Petitioner on April 19, 1957, was sentenced to a term of fifteen years by the District Court of Lewis and Clark County. He escaped from the prison on November 4, 1958, was apprehended and returned. Thereafter he was tried before a jury on an escape charge, found guilty and sentenced to a term of one year. On January 24, 1961, he was paroled to his escape sentence. He was thereafter paroled outside the confines of the prison on June 28, 1961. Thereafter he was returned to the prison, apparently by reason of a violation of the terms of his parole.

Petitioner makes two contentions. He alleges his parole papers issued in June of 1961 referred only to his one-year escape sentence and contained nothings whatsoever with reference to his fifteen year term. By reason of this fact it is his contention that he only had to complete the one-year sentence on parole and not the fifteen year sentence.

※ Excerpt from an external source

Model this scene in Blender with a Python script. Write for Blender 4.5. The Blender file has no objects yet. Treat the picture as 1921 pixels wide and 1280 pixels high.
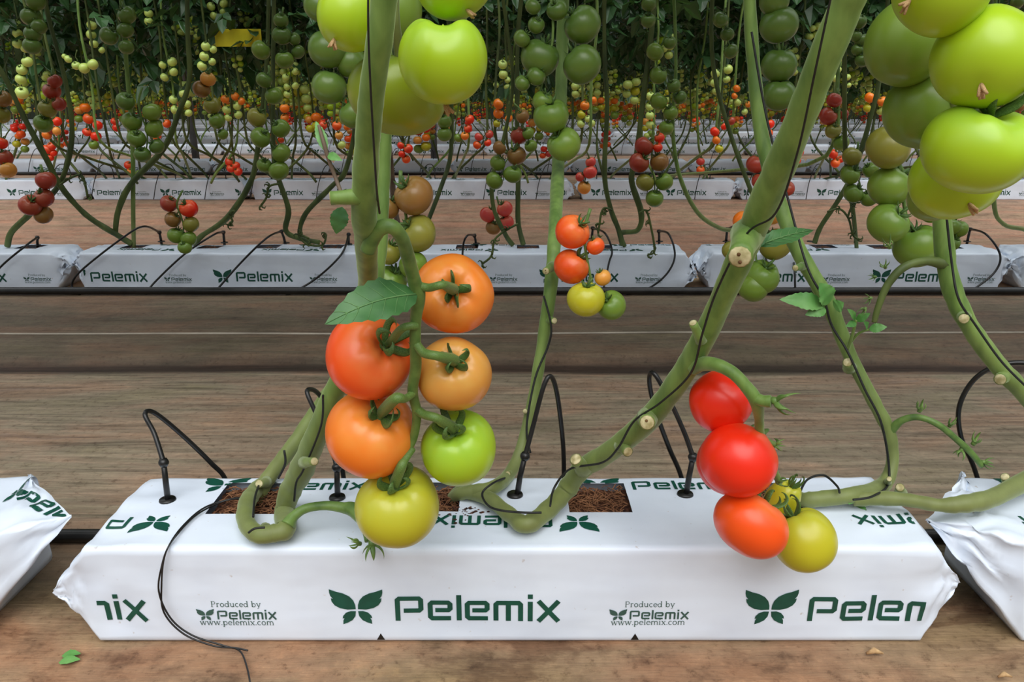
import bpy, bmesh, math, random
from mathutils import Vector, Matrix, Quaternion, noise
from mathutils.geometry import tessellate_polygon

rnd = random.Random(7)
scene = bpy.context.scene
COL = scene.collection

# ------------------------------------------------------------------ camera
F = 1440.0                       # focal length in pixels of the 1921 x 1280 frame
CAM_Z = 0.631
PITCH = math.atan(446.0 / F)     # looking slightly down at the front bag
cam_d = bpy.data.cameras.new('camera')
cam_d.sensor_width = 36.0
cam_d.lens = 36.0 * F / 1921.0
cam_d.clip_start = 0.02
cam_d.clip_end = 200
cam = bpy.data.objects.new('camera', cam_d)
COL.objects.link(cam)
cam.location = (0, 0, CAM_Z)
cam.rotation_euler = (math.pi / 2 - PITCH, 0, 0)
scene.camera = cam

# ------------------------------------------------------------------ light
EXPOSURE = 0.0
SKY = 1.45
SUN = 2.35
scene.view_settings.view_transform = 'Standard'
scene.view_settings.look = 'None'
scene.view_settings.gamma = 1.0
scene.view_settings.exposure = EXPOSURE
scene.view_settings.use_curve_mapping = False

world = bpy.data.worlds.new('greenhouse_daylight')
scene.world = world
world.use_nodes = True
wt = world.node_tree
for n in list(wt.nodes):
    wt.nodes.remove(n)
w_out = wt.nodes.new('ShaderNodeOutputWorld')
w_bg = wt.nodes.new('ShaderNodeBackground')
w_tc = wt.nodes.new('ShaderNodeTexCoord')
w_sep = wt.nodes.new('ShaderNodeSeparateXYZ')
w_ramp = wt.nodes.new('ShaderNodeValToRGB')
wt.links.new(w_tc.outputs['Generated'], w_sep.inputs[0])
wt.links.new(w_sep.outputs['Z'], w_ramp.inputs[0])
wt.links.new(w_ramp.outputs[0], w_bg.inputs[0])
wt.links.new(w_bg.outputs[0], w_out.inputs[0])
# milky greenhouse roof: bright overhead, dim towards the planted horizon
w_ramp.color_ramp.elements[0].position = 0.0
w_ramp.color_ramp.elements[0].color = (0.10, 0.105, 0.11, 1)
w_ramp.color_ramp.elements[1].position = 0.75
w_ramp.color_ramp.elements[1].color = (0.94, 0.975, 1.0, 1)
e = w_ramp.color_ramp.elements.new(0.25)
e.color = (0.24, 0.255, 0.27, 1)
w_bg.inputs[1].default_value = SKY

sun_d = bpy.data.lights.new('sun', 'SUN')
sun_d.energy = SUN
sun_d.angle = math.radians(58)
sun_d.color = (1.0, 0.99, 0.97)
sun = bpy.data.objects.new('sun', sun_d)
COL.objects.link(sun)
sun.rotation_euler = (math.radians(34), math.radians(4), 0)   # from above, a little behind the camera
sun.location = (0, -2, 5)

# ------------------------------------------------------------------ helpers
SP, CP = math.sin(PITCH), math.cos(PITCH)


def ray(px, py):
    u = (px - 960.5) / F
    v = (py - 640.0) / F
    return Vector((u, CP - v * SP, -SP - v * CP))


def P(px, py, Y):
    """world point seen at the pixel, at forward distance Y (or at height -Y when Y is negative)"""
    d = ray(px, py)
    if Y < 0:
        t = (CAM_Z + Y) / -d.z
    else:
        t = Y / d.y
    return Vector((0, 0, CAM_Z)) + d * t


def depth(p):
    return p.y * CP - (p.z - CAM_Z) * SP


def px_size(p, r):
    return r * depth(p) / F


def lin(r, g, b):
    def f(c):
        c /= 255.0
        return c / 12.92 if c <= 0.04045 else ((c + 0.055) / 1.055) ** 2.4
    return (f(r), f(g), f(b), 1.0)


class MB:
    def __init__(self):
        self.v, self.f, self.mi = [], [], []

    def add(self, verts, faces, m=0):
        o = len(self.v)
        self.v.extend([tuple(x) for x in verts])
        for fc in faces:
            self.f.append(tuple(i + o for i in fc))
            self.mi.append(m)
        return o

    def tube(self, pts, rad, n=8, m=0, caps=True, flat=1.0):
        pts = [Vector(p) for p in pts]
        if not hasattr(rad, '__len__'):
            rad = [rad] * len(pts)
        k = len(pts)
        tang = []
        for i in range(k):
            a = pts[max(0, i - 1)]
            b = pts[min(k - 1, i + 1)]
            t = (b - a)
            tang.append(t.normalized() if t.length > 1e-9 else Vector((0, 0, 1)))
        up = Vector((0, 1, 0)) if abs(tang[0].y) < 0.9 else Vector((1, 0, 0))
        nrm = (up - tang[0] * up.dot(tang[0])).normalized()
        verts, faces = [], []
        for i in range(k):
            if i:
                q = tang[i - 1].rotation_difference(tang[i])
                nrm = q @ nrm
                nrm = (nrm - tang[i] * nrm.dot(tang[i])).normalized()
            bi = tang[i].cross(nrm)
            for j in range(n):
                a = 2 * math.pi * j / n
                verts.append(pts[i] + nrm * (math.cos(a) * rad[i]) + bi * (math.sin(a) * rad[i] * flat))
        for i in range(k - 1):
            for j in range(n):
                j2 = (j + 1) % n
                faces.append((i * n + j, i * n + j2, (i + 1) * n + j2, (i + 1) * n + j))
        if caps:
            faces.append(tuple(range(n - 1, -1, -1)))
            faces.append(tuple((k - 1) * n + j for j in range(n)))
        self.add(verts, faces, m)

    def box(self, c, s, m=0):
        x, y, z = c
        a, b, d = s[0] / 2, s[1] / 2, s[2] / 2
        v = [(x + i * a, y + j * b, z + k * d) for i in (-1, 1) for j in (-1, 1) for k in (-1, 1)]
        f = [(0, 1, 3, 2), (4, 6, 7, 5), (0, 4, 5, 1), (2, 3, 7, 6), (0, 2, 6, 4), (1, 5, 7, 3)]
        self.add(v, f, m)

    def mesh(self, name, mats, smooth=True):
        me = bpy.data.meshes.new(name)
        me.from_pydata(self.v, [], self.f)
        if not isinstance(mats, (list, tuple)):
            mats = [mats]
        for m in mats:
            me.materials.append(m)
        if len(mats) > 1:
            me.polygons.foreach_set('material_index', self.mi)
        if smooth:
            me.polygons.foreach_set('use_smooth', [True] * len(me.polygons))
        me.update()
        return me

    def obj(self, name, mats, parent=None, smooth=True, rel=None):
        if rel is not None:
            r = Vector(rel)
            self.v = [(x - r.x, y - r.y, z - r.z) for x, y, z in self.v]
        o = bpy.data.objects.new(name, self.mesh(name, mats, smooth))
        COL.objects.link(o)
        if parent is not None:
            o.parent = parent
        elif rel is not None:
            o.location = rel
        return o


def tag(o, label, cat, group=None, kind=None):
    o['label'] = label
    o['category'] = cat
    if group:
        o['group'] = group
    if kind:
        o['kind'] = kind
    return o


def thing(name, loc, label, cat, group=None):
    o = bpy.data.objects.new(name, None)
    o.empty_display_size = 0.02
    COL.objects.link(o)
    o.location = loc
    return tag(o, label, cat, group)


def link_copy(src, parent=None):
    c = src.copy()
    COL.objects.link(c)
    if parent is not None:
        c.parent = parent
    return c


def spline(pts, sub=6):
    """Catmull-Rom through n-tuples"""
    out = []
    n = len(pts)
    if n < 3:
        return [tuple(p) for p in pts]
    for i in range(n - 1):
        p0, p1, p2, p3 = pts[max(0, i - 1)], pts[i], pts[i + 1], pts[min(n - 1, i + 2)]
        for s in range(sub):
            t = s / sub
            out.append(tuple(0.5 * (2 * b + (-a + c) * t + (2 * a - 5 * b + 4 * c - d) * t * t + (-a + 3 * b - 3 * c + d) * t ** 3)
                             for a, b, c, d in zip(p0, p1, p2, p3)))
    out.append(tuple(pts[-1]))
    return out


def path3(px_path, sub=6):
    """[(x, y, r_px, Y)] -> world points and radii, smoothed"""
    w = []
    for x, y, r, Y in px_path:
        p = P(x, y, Y)
        w.append((p.x, p.y, p.z, px_size(p, r)))
    s = spline(w, sub)
    return [Vector(q[:3]) for q in s], [max(q[3], 0.0004) for q in s]


# ------------------------------------------------------------------ materials
def new_mat(name):
    m = bpy.data.materials.new(name)
    m.use_nodes = True
    nt = m.node_tree
    b = nt.nodes['Principled BSDF']
    return m, nt, b


def N(nt, typ, **kw):
    n = nt.nodes.new(typ)
    for k, v in kw.items():
        if isinstance(k, str) and hasattr(n, k):
            setattr(n, k, v)
    return n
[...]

We discussed like situations in the cases of State ex rel. Herman v. Powell and State ex rel. Roy v. Powell, both reported in 139 Mont. 583, 367 P.2d 553. What is said there ap*645plies with equal force here and for those reasons there is no merit in this contention.

Petitioner’s other contention is that he was convicted on the escape charge by a jury of only eleven persons. Nothing would be served by a discussion of this point. Since the petitioner commenced serving his one-year escape sentence on January 24, 1961, it will be completed on January 24, 1962, but a few weeks away. By reason of our holding in the Herman and Roy cases, supra, petitioner is still subject to completion of his fifteen year sentence and even were a writ of habeas corpus granted, it would not result in his release from prison and would be but an idle act.

For these reasons the writ is denied.

MR. JUSTICE JOHN C. HARRISON, being disqualified, took no part in this decision.